Exercise instructions — Transcribe the listing word for word.
⁂
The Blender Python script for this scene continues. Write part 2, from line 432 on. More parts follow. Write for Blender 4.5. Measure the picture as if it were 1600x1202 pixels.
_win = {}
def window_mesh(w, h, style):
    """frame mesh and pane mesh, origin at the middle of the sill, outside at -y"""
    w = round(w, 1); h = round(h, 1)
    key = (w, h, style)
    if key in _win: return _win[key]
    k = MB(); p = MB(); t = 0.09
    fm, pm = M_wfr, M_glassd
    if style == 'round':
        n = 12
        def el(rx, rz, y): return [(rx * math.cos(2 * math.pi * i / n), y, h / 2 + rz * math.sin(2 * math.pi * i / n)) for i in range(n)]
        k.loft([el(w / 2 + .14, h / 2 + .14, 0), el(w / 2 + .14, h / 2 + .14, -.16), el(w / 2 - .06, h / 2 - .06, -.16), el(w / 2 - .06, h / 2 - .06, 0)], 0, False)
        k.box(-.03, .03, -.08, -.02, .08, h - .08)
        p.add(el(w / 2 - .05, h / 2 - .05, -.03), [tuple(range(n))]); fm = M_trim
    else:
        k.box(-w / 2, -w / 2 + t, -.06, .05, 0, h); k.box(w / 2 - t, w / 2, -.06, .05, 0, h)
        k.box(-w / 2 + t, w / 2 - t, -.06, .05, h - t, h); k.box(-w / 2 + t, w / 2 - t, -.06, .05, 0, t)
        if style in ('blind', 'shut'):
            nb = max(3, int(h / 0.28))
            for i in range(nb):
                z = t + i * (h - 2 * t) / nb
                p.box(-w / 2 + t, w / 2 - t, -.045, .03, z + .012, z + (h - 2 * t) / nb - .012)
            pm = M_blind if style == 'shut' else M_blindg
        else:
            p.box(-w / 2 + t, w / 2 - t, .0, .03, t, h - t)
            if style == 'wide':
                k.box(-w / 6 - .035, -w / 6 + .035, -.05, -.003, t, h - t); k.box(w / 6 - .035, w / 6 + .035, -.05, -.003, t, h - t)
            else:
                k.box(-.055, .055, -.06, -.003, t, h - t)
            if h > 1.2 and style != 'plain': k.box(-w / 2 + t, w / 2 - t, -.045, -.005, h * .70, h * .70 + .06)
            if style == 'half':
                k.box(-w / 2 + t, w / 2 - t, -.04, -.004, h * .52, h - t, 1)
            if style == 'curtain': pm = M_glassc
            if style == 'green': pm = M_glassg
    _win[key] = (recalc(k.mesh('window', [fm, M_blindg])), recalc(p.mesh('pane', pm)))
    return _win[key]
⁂
Task output —
The Blender Python script for this scene continues. Write part 2, from line 432 on. More parts follow. Write for Blender 4.5. Measure the picture as if it were 1600x1202 pixels.
_win = {}
def window_mesh(w, h, style):
    """frame mesh and pane mesh, origin at the middle of the sill, outside at -y"""
    w = round(w, 1); h = round(h, 1)
    key = (w, h, style)
    if key in _win: return _win[key]
    k = MB(); p = MB(); t = 0.09
    fm, pm = M_wfr, M_glassd
    if style == 'round':
        n = 12
        def el(rx, rz, y): return [(rx * math.cos(2 * math.pi * i / n), y, h / 2 + rz * math.sin(2 * math.pi * i / n)) for i in range(n)]
        k.loft([el(w / 2 + .14, h / 2 + .14, 0), el(w / 2 + .14, h / 2 + .14, -.16), el(w / 2 - .06, h / 2 - .06, -.16), el(w / 2 - .06, h / 2 - .06, 0)], 0, False)
        k.box(-.03, .03, -.08, -.02, .08, h - .08)
        p.add(el(w / 2 - .05, h / 2 - .05, -.03), [tuple(range(n))]); fm = M_trim
    else:
        k.box(-w / 2, -w / 2 + t, -.06, .05, 0, h); k.box(w / 2 - t, w / 2, -.06, .05, 0, h)
        k.box(-w / 2 + t, w / 2 - t, -.06, .05, h - t, h); k.box(-w / 2 + t, w / 2 - t, -.06, .05, 0, t)
        if style in ('blind', 'shut'):
            nb = max(3, int(h / 0.28))
            for i in range(nb):
                z = t + i * (h - 2 * t) / nb
                p.box(-w / 2 + t, w / 2 - t, -.045, .03, z + .012, z + (h - 2 * t) / nb - .012)
            pm = M_blind if style == 'shut' else M_blindg
        else:
            p.box(-w / 2 + t, w / 2 - t, .0, .03, t, h - t)
            if style == 'wide':
                k.box(-w / 6 - .035, -w / 6 + .035, -.05, -.003, t, h - t); k.box(w / 6 - .035, w / 6 + .035, -.05, -.003, t, h - t)
            else:
                k.box(-.055, .055, -.06, -.003, t, h - t)
            if h > 1.2 and style != 'plain': k.box(-w / 2 + t, w / 2 - t, -.045, -.005, h * .70, h * .70 + .06)
            if style == 'half':
                k.box(-w / 2 + t, w / 2 - t, -.04, -.004, h * .52, h - t, 1)
            if style == 'curtain': pm = M_glassc
            if style == 'green': pm = M_glassg
    _win[key] = (recalc(k.mesh('window', [fm, M_blindg])), recalc(p.mesh('pane', pm)))
    return _win[key]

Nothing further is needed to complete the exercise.